Magnetic covalent organic framework with ionic tags as an efficient catalyst in the preparation of 2,3-disubstituted thiazolidine-4-ones and N‑amino-2-pyridones

The functionalization of magnetic nanoparticles with covalent organic frameworks (COFs) will endow them inspiring characteristics. Herein, a new magnetic covalent organic framework (MCOF) decorated with trifluoroacetate as ionic sections (Fe3O4@COF-TFA) was designed and constructed.
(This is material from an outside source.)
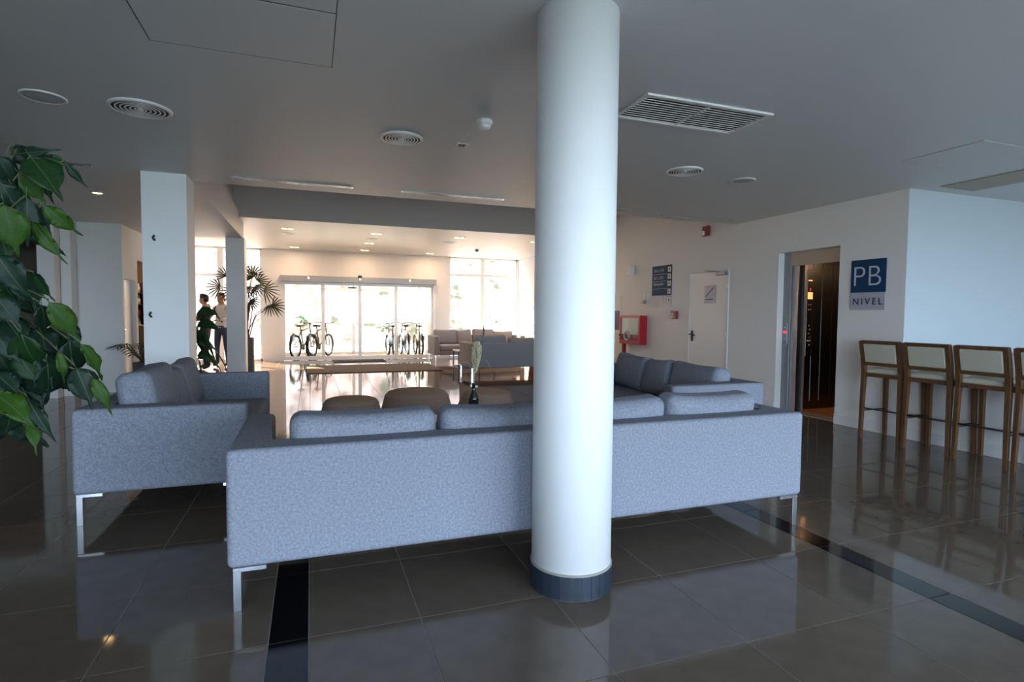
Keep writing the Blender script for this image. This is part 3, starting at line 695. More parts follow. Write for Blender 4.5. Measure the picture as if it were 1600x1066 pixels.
# ------------------------------------------------------------------ sofas
def leg_mesh(sx_, sy_):
    b = MB()      # chrome angle blade, bent into flat flanges under the corner
    def span(u, v, s_): return (min(u * s_, v * s_), max(u * s_, v * s_))
    for swap in (0, 1):
        p, q = (sx_, sy_) if not swap else (sy_, sx_)
        for (u0, u1, v0, v1, z0, z1) in ((0, .034, 0, .007, 0, .184), (0, .135, 0, .007, .172, .192)):
            a0, a1 = span(u0, u1, p); c0, c1 = span(v0, v1, q)
            if swap: b.box(c0, c1, a0, a1, z0, z1, bev=.0015)
            else: b.box(a0, a1, c0, c1, z0, z1, bev=.0015)
    return b.mesh('leg', 'chrome')
LEG = {(s_, t_): leg_mesh(s_, t_) for s_ in (1, -1) for t_ in (1, -1)}
def sofa(name, label, w_, d_, loc, rz, seats, cushions, fab='fabric', group='grey sofas', hgt=.708, arm=.15):
    """local frame: back along y=0, seat faces +y, x from 0 to w_"""
    t = thing(name, label, 'sofa', loc, rz, group)
    z0 = .192
    sh = MB(); ou = [(0, 0), (w_, 0), (w_, d_), (w_ - arm, d_), (w_ - arm, .15), (arm, .15), (arm, d_), (0, d_)]
    sh.prism([(x, y, z0) for x, y in ou], (0, 0, hgt - z0))
    bmesh.ops.bevel(sh.bm, geom=list(sh.bm.edges), offset=.026, segments=4, affect='EDGES', profile=.5)
    so_ = sh.obj('back_and_arms', fab, t)
    for p in so_.data.polygons: p.use_smooth = p.area < .02
    MB().rbox(w_ / 2, .15 + (d_ - .17) / 2, (z0 + .31) / 2, w_ / 2 - arm, (d_ - .17) / 2, (.31 - z0) / 2, .02).obj('seat_base', fab, t)
    sw = (w_ - 2 * arm) / seats
    for k in range(seats):
        MB().rbox(arm + sw * (k + .5), .15 + (d_ - .15) / 2, .385, sw / 2 - .004, (d_ - .15) / 2 - .004, .075, .045, infl=.12).obj('seat_cushion', fab, t)
    for (x, cw, chh, th, lean, roll, dy) in cushions:
        R = Matrix.Rotation(lean, 3, 'X') @ Matrix.Rotation(roll, 3, 'Y')
        yc = .15 + th * .62 + math.sin(-lean) * 0 + dy
        MB().rbox(x, yc + chh * .5 * math.sin(abs(lean)) * .5, .455 + chh / 2 * math.cos(lean), cw / 2, th / 2, chh / 2, min(.06, th * .4), infl=.30, axis=1, mtx=R, n=5, sag=.016).obj('back_cushion', fab, t)
    for sx_, x in ((1, .022), (-1, w_ - .022)):
        for sy_, y in ((1, .012), (-1, d_ - .012)):
            o = link('leg', LEG[(sx_, sy_)], t, (x, y, 0)); o['label'] = 'chrome L shaped sofa leg'
    return t
# the long sofa seen from behind
sofa('sofa', 'long grey sofa seen from behind with the round column in front', 3.215, .92, (-.347, 2.604, 0), 0, 4,
     [(.60, .705, .365, .19, .10, 0, 0), (1.325, .70, .36, .19, .10, .012, 0), (2.0, .68, .365, .19, .10, -.01, 0), (2.685, .66, .37, .19, .10, .015, 0)])
sofa('sofa', 'grey sofa by the square column with three tall cushions', 2.15, .95, (-1.345, 6.11, 0), -PI / 2, 2,
     [(.58, .60, .43, .17, .22, .04, .02), (1.12, .44, .42, .15, .26, -.06, .05), (1.62, .68, .465, .20, .16, .02, 0)])
sofa('sofa', 'grey sofa by the lift wall with three cushions in a row', 2.2, .98, (3.83, 3.91, 0), PI / 2, 2,
     [(.56, .70, .385, .19, .18, -.02, 0), (1.14, .46, .39, .16, .26, .05, .04), (1.68, .62, .40, .18, .22, -.05, .02)])
sofa('sofa', 'far grey sofa seen from behind under the far window', 2.5, .95, (3.07, 10.97, 0), 0, 3,
     [(.5, .66, .42, .20, .12, 0, 0), (1.2, .6, .36, .18, .12, 0, 0), (1.9, .66, .42, .2, .12, 0, 0)], 'fabric2')
sofa('sofa', 'farthest grey sofa facing the lobby in front of the far window', 2.6, .95, (5.7, 15.62, 0), PI, 3,
     [(2.15, .66, .42, .18, .16, 0, 0), (1.62, .44, .42, .15, .22, .12, .05), (1.05, .62, .44, .18, .16, 0, 0), (.45, .6, .38, .18, .16, 0, 0)], 'fabric2')
# poufs
def pouf(x, y, rb, rt, h, label):
    t = thing('pouf', label, 'pouf', (x, y, 0), random.random(), 'round fabric poufs')
    MB().lathe([(rb * .96, .022), (rb, .06), (rb * .97, h * .45), (rt * 1.06, h - .075), (rt * 1.02, h - .045), (rt * .95, h - .02), (rt * .8, h - .006), (rt * .4, h + .004), (.002, h + .006)], 40).obj('body', 'pouf', t)
    MB().torus(rt * 1.04, .006, (0, 0, h - .06), n=36, k=6).obj('seam', 'pouf', t)
    MB().lathe([(rb * .8, 0), (rb * .8, .03)], 24).obj('base', 'dark', t)
pouf(.37, 5.66, .33, .255, .47, 'round taupe pouf nearest the square column sofa')
pouf(1.08, 6.02, .41, .325, .475, 'larger round taupe pouf in the middle of the three')
pouf(1.86, 5.98, .37, .27, .445, 'round taupe pouf behind the bottle of dry grass')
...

To confirm the successful synthesis of this hybrid material, several techniques including Fourier-transform infrared spectroscopy (FT-IR), thermogravimetric analysis (TGA), derivative thermogravimetry (DTG), field-emission scanning electron microscopy (FE-SEM), energy-dispersive X-ray spectroscopy (EDS), elemental mapping, transmission electron microscopy (TEM), vibrating-sample magnetometer (VSM) and X-ray diffraction analysis (XRD) were applied. TG/DTG analyses show that Fe3O4@COF-TFA has an excellent thermal stability up to 450 ℃. The FE-SEM analysis revealed that catalyst has the island-like morphology and according to TEM analysis, it has spherical geometry with nanometer scale particle size. Also, surface area of Fe3O4@COF and Fe3O4@COF-TFA are 74 and 12 m2.g−1, respectively. Fe3O4@COF-TFA was applied as a recoverable heterogeneous catalyst for construction of 2,3-disubstituted thiazolidine-4-ones and N‑amino-2-pyridones via a multi-component synthetic strategy. It is worth mentioning that synthesized derivatives have a good yield and short reaction times.